Records contained in a dataset:
################

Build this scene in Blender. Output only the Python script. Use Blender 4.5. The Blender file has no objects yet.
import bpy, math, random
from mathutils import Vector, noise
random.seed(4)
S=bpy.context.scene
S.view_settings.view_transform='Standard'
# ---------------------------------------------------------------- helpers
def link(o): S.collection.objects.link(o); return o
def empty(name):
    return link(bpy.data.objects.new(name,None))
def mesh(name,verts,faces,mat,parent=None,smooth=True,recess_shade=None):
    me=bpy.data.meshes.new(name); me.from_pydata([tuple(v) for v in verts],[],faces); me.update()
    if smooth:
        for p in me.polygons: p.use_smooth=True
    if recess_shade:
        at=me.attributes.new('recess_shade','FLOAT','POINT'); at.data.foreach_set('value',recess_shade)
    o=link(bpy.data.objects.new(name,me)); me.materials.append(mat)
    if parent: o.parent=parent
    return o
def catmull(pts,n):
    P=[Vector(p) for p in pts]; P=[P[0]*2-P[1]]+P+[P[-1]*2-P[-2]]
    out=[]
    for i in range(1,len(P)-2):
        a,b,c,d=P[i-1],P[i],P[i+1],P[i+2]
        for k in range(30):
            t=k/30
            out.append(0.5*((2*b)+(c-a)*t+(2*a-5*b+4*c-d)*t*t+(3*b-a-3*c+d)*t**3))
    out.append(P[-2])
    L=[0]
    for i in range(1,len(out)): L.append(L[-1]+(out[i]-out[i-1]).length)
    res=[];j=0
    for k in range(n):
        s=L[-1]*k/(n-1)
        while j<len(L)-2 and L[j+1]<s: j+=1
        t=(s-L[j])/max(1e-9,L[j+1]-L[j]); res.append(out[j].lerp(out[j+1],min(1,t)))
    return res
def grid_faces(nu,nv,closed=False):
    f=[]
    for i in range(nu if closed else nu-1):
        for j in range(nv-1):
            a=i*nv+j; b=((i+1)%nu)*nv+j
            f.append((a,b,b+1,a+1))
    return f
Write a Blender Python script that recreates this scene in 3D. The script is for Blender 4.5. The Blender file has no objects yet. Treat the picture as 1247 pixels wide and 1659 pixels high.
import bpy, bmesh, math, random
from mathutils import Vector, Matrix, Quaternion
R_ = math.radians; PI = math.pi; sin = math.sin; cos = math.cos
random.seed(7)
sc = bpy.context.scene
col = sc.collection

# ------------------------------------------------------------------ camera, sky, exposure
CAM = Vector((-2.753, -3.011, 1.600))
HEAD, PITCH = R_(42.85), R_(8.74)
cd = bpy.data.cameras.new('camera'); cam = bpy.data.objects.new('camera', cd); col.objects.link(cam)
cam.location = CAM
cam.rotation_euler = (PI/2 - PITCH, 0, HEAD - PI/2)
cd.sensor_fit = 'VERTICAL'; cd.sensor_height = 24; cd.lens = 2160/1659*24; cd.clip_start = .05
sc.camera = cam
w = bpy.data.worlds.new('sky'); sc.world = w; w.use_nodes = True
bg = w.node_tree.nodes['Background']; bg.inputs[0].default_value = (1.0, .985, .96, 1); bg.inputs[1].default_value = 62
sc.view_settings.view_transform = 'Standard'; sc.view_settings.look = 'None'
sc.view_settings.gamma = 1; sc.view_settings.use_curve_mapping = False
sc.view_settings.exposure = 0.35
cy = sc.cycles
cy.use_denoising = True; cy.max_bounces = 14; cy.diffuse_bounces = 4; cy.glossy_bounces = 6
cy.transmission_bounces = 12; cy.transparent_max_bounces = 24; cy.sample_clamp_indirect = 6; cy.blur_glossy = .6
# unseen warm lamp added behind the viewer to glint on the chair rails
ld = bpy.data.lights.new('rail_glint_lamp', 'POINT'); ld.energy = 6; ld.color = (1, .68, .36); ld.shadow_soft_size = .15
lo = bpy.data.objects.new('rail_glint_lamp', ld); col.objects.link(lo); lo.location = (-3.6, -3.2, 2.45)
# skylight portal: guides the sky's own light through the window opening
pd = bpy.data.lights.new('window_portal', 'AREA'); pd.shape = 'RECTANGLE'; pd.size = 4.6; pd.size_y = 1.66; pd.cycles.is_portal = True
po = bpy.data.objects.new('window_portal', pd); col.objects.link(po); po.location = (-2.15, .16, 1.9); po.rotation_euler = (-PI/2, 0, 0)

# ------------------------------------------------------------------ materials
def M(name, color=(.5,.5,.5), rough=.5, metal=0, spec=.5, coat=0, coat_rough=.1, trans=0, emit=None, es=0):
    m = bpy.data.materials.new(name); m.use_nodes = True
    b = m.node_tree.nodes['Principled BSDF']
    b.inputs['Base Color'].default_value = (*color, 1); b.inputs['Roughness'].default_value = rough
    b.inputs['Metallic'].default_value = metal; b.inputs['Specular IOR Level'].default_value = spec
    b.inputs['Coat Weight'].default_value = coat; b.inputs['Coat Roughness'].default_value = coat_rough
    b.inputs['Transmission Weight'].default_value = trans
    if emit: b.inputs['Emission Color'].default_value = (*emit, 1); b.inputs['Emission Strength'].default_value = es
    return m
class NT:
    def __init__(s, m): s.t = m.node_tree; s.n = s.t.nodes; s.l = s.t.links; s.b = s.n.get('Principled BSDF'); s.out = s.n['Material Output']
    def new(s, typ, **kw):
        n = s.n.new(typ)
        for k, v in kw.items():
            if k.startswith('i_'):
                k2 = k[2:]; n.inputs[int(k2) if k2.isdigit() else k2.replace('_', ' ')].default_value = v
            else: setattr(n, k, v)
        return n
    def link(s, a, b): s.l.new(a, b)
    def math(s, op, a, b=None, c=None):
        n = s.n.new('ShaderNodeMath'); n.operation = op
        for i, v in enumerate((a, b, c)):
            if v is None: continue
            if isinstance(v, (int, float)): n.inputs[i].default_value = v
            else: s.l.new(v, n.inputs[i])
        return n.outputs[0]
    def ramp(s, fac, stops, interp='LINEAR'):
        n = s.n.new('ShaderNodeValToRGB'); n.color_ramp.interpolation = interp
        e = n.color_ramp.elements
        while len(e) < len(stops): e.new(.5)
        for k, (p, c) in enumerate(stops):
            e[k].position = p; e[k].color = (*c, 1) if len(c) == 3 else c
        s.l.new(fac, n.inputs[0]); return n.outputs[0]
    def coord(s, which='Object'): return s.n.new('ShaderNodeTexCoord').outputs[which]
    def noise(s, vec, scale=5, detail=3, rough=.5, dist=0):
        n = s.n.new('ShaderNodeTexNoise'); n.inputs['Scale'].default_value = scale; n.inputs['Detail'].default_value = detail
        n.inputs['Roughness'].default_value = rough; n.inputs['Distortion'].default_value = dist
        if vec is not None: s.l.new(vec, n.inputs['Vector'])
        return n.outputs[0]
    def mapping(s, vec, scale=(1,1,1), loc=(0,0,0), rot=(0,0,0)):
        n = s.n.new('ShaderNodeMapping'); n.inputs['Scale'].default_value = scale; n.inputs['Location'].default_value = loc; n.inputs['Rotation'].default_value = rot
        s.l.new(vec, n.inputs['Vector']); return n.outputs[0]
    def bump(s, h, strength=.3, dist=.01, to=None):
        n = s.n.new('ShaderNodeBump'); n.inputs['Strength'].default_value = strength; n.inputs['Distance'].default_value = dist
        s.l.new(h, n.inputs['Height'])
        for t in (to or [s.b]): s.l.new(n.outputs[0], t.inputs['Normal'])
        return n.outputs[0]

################

Reproduce each record exactly as it appears.

Build this scene in Blender. Output only the Python script. Use Blender 4.5. The Blender file has no objects yet.
import bpy, math, random
from mathutils import Vector, noise
random.seed(4)
S=bpy.context.scene
S.view_settings.view_transform='Standard'
# ---------------------------------------------------------------- helpers
def link(o): S.collection.objects.link(o); return o
def empty(name):
    return link(bpy.data.objects.new(name,None))
def mesh(name,verts,faces,mat,parent=None,smooth=True,recess_shade=None):
    me=bpy.data.meshes.new(name); me.from_pydata([tuple(v) for v in verts],[],faces); me.update()
    if smooth:
        for p in me.polygons: p.use_smooth=True
    if recess_shade:
        at=me.attributes.new('recess_shade','FLOAT','POINT'); at.data.foreach_set('value',recess_shade)
    o=link(bpy.data.objects.new(name,me)); me.materials.append(mat)
    if parent: o.parent=parent
    return o
def catmull(pts,n):
    P=[Vector(p) for p in pts]; P=[P[0]*2-P[1]]+P+[P[-1]*2-P[-2]]
    out=[]
    for i in range(1,len(P)-2):
        a,b,c,d=P[i-1],P[i],P[i+1],P[i+2]
        for k in range(30):
            t=k/30
            out.append(0.5*((2*b)+(c-a)*t+(2*a-5*b+4*c-d)*t*t+(3*b-a-3*c+d)*t**3))
    out.append(P[-2])
    L=[0]
    for i in range(1,len(out)): L.append(L[-1]+(out[i]-out[i-1]).length)
    res=[];j=0
    for k in range(n):
        s=L[-1]*k/(n-1)
        while j<len(L)-2 and L[j+1]<s: j+=1
        t=(s-L[j])/max(1e-9,L[j+1]-L[j]); res.append(out[j].lerp(out[j+1],min(1,t)))
    return res
def grid_faces(nu,nv,closed=False):
    f=[]
    for i in range(nu if closed else nu-1):
        for j in range(nv-1):
            a=i*nv+j; b=((i+1)%nu)*nv+j
            f.append((a,b,b+1,a+1))
    return f
Write a Blender Python script that recreates this scene in 3D. The script is for Blender 4.5. The Blender file has no objects yet. Treat the picture as 1247 pixels wide and 1659 pixels high.
import bpy, bmesh, math, random
from mathutils import Vector, Matrix, Quaternion
R_ = math.radians; PI = math.pi; sin = math.sin; cos = math.cos
random.seed(7)
sc = bpy.context.scene
col = sc.collection

# ------------------------------------------------------------------ camera, sky, exposure
CAM = Vector((-2.753, -3.011, 1.600))
HEAD, PITCH = R_(42.85), R_(8.74)
cd = bpy.data.cameras.new('camera'); cam = bpy.data.objects.new('camera', cd); col.objects.link(cam)
cam.location = CAM
cam.rotation_euler = (PI/2 - PITCH, 0, HEAD - PI/2)
cd.sensor_fit = 'VERTICAL'; cd.sensor_height = 24; cd.lens = 2160/1659*24; cd.clip_start = .05
sc.camera = cam
w = bpy.data.worlds.new('sky'); sc.world = w; w.use_nodes = True
bg = w.node_tree.nodes['Background']; bg.inputs[0].default_value = (1.0, .985, .96, 1); bg.inputs[1].default_value = 62
sc.view_settings.view_transform = 'Standard'; sc.view_settings.look = 'None'
sc.view_settings.gamma = 1; sc.view_settings.use_curve_mapping = False
sc.view_settings.exposure = 0.35
cy = sc.cycles
cy.use_denoising = True; cy.max_bounces = 14; cy.diffuse_bounces = 4; cy.glossy_bounces = 6
cy.transmission_bounces = 12; cy.transparent_max_bounces = 24; cy.sample_clamp_indirect = 6; cy.blur_glossy = .6
# unseen warm lamp added behind the viewer to glint on the chair rails
ld = bpy.data.lights.new('rail_glint_lamp', 'POINT'); ld.energy = 6; ld.color = (1, .68, .36); ld.shadow_soft_size = .15
lo = bpy.data.objects.new('rail_glint_lamp', ld); col.objects.link(lo); lo.location = (-3.6, -3.2, 2.45)
# skylight portal: guides the sky's own light through the window opening
pd = bpy.data.lights.new('window_portal', 'AREA'); pd.shape = 'RECTANGLE'; pd.size = 4.6; pd.size_y = 1.66; pd.cycles.is_portal = True
po = bpy.data.objects.new('window_portal', pd); col.objects.link(po); po.location = (-2.15, .16, 1.9); po.rotation_euler = (-PI/2, 0, 0)

# ------------------------------------------------------------------ materials
def M(name, color=(.5,.5,.5), rough=.5, metal=0, spec=.5, coat=0, coat_rough=.1, trans=0, emit=None, es=0):
    m = bpy.data.materials.new(name); m.use_nodes = True
    b = m.node_tree.nodes['Principled BSDF']
    b.inputs['Base Color'].default_value = (*color, 1); b.inputs['Roughness'].default_value = rough
    b.inputs['Metallic'].default_value = metal; b.inputs['Specular IOR Level'].default_value = spec
    b.inputs['Coat Weight'].default_value = coat; b.inputs['Coat Roughness'].default_value = coat_rough
    b.inputs['Transmission Weight'].default_value = trans
    if emit: b.inputs['Emission Color'].default_value = (*emit, 1); b.inputs['Emission Strength'].default_value = es
    return m
class NT:
    def __init__(s, m): s.t = m.node_tree; s.n = s.t.nodes; s.l = s.t.links; s.b = s.n.get('Principled BSDF'); s.out = s.n['Material Output']
    def new(s, typ, **kw):
        n = s.n.new(typ)
        for k, v in kw.items():
            if k.startswith('i_'):
                k2 = k[2:]; n.inputs[int(k2) if k2.isdigit() else k2.replace('_', ' ')].default_value = v
            else: setattr(n, k, v)
        return n
    def link(s, a, b): s.l.new(a, b)
    def math(s, op, a, b=None, c=None):
        n = s.n.new('ShaderNodeMath'); n.operation = op
        for i, v in enumerate((a, b, c)):
            if v is None: continue
            if isinstance(v, (int, float)): n.inputs[i].default_value = v
            else: s.l.new(v, n.inputs[i])
        return n.outputs[0]
    def ramp(s, fac, stops, interp='LINEAR'):
        n = s.n.new('ShaderNodeValToRGB'); n.color_ramp.interpolation = interp
        e = n.color_ramp.elements
        while len(e) < len(stops): e.new(.5)
        for k, (p, c) in enumerate(stops):
            e[k].position = p; e[k].color = (*c, 1) if len(c) == 3 else c
        s.l.new(fac, n.inputs[0]); return n.outputs[0]
    def coord(s, which='Object'): return s.n.new('ShaderNodeTexCoord').outputs[which]
    def noise(s, vec, scale=5, detail=3, rough=.5, dist=0):
        n = s.n.new('ShaderNodeTexNoise'); n.inputs['Scale'].default_value = scale; n.inputs['Detail'].default_value = detail
        n.inputs['Roughness'].default_value = rough; n.inputs['Distortion'].default_value = dist
        if vec is not None: s.l.new(vec, n.inputs['Vector'])
        return n.outputs[0]
    def mapping(s, vec, scale=(1,1,1), loc=(0,0,0), rot=(0,0,0)):
        n = s.n.new('ShaderNodeMapping'); n.inputs['Scale'].default_value = scale; n.inputs['Location'].default_value = loc; n.inputs['Rotation'].default_value = rot
        s.l.new(vec, n.inputs['Vector']); return n.outputs[0]
    def bump(s, h, strength=.3, dist=.01, to=None):
        n = s.n.new('ShaderNodeBump'); n.inputs['Strength'].default_value = strength; n.inputs['Distance'].default_value = dist
        s.l.new(h, n.inputs['Height'])
        for t in (to or [s.b]): s.l.new(n.outputs[0], t.inputs['Normal'])
        return n.outputs[0]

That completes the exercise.